Challenges and Limitations of Buried Vias

Manufacturing Complexity and Cost

One of the main challenges associated with using buried vias in PCB design is the increased manufacturing complexity and cost compared to through-hole vias. The additional steps involved in creating buried vias, such as laser drilling and multiple lamination cycles, can add significant time and expense to the PCB fabrication process. This can make buried vias less suitable for low-cost or high-volume production runs.

Reliability and Thermal Management

Another potential limitation of buried vias is the impact on reliability and thermal management of the PCB. Since buried vias are embedded within the inner layers and do not extend to the outer surfaces, they can be more susceptible to thermal stress and may have limited heat dissipation capabilities. This can be a concern in applications where the PCB is subjected to high temperatures or where effective thermal management is critical.

Design and Layout Challenges

Using buried vias in PCB design also presents some challenges in terms of design and layout. The placement and routing of buried vias must be carefully considered to ensure proper connectivity and signal integrity while avoiding potential manufacturing issues. Designers must also be aware of the specific design rules and constraints associated with buried vias, such as minimum sizes, spacing, and layer requirements, which can add complexity to the design process.

Frequently Asked Questions (FAQ)

What is the difference between a buried via and a blind via?

A buried via connects inner layers of a PCB without extending to the outer layers, while a blind via connects an outer layer to one or more inner layers without going through the entire board.

Can buried vias be used in single-layer PCBs?

No, buried vias are only applicable in multi-layer PCB designs since they connect inner layers within the board.

What is the typical size range for buried vias?

The typical size range for buried vias is 0.1 mm to 0.2 mm (4 to 8 mils) in diameter, although the specific size will depend on the capabilities of the PCB manufacturer and the requirements of the design.

Are buried vias more expensive than through-hole vias?

Yes, buried vias are generally more expensive than through-hole vias due to the additional manufacturing steps and complexity involved in their fabrication.

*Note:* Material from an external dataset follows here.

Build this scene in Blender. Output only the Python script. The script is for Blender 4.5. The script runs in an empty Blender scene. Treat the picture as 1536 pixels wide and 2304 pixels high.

Can buried vias be repaired or reworked?

Repairing or reworking buried vias can be challenging since they are embedded within the inner layers of the PCB. In many cases, a buried via failure may require scrapping the entire board and starting over with a new fabrication run.

Conclusion

Buried vias are a powerful interconnect solution for multi-layer PCB designs, offering several advantages such as space savings, increased routing density, improved signal integrity, and enhanced mechanical strength. By embedding vias within the inner layers of the board, designers can create more compact and efficient interconnect structures that are well-suited for high-density and high-speed applications.

However, using buried vias also presents some challenges and limitations, including increased manufacturing complexity and cost, potential reliability and thermal management issues, and additional design and layout considerations. It is important for designers to carefully weigh the benefits and drawbacks of buried vias and to work closely with PCB manufacturers to ensure the successful implementation of these interconnects in their designs.

As PCB technology continues to evolve and the demand for more complex and compact electronic devices grows, buried vias will likely play an increasingly important role in enabling the next generation of high-performance and highly integrated PCB designs.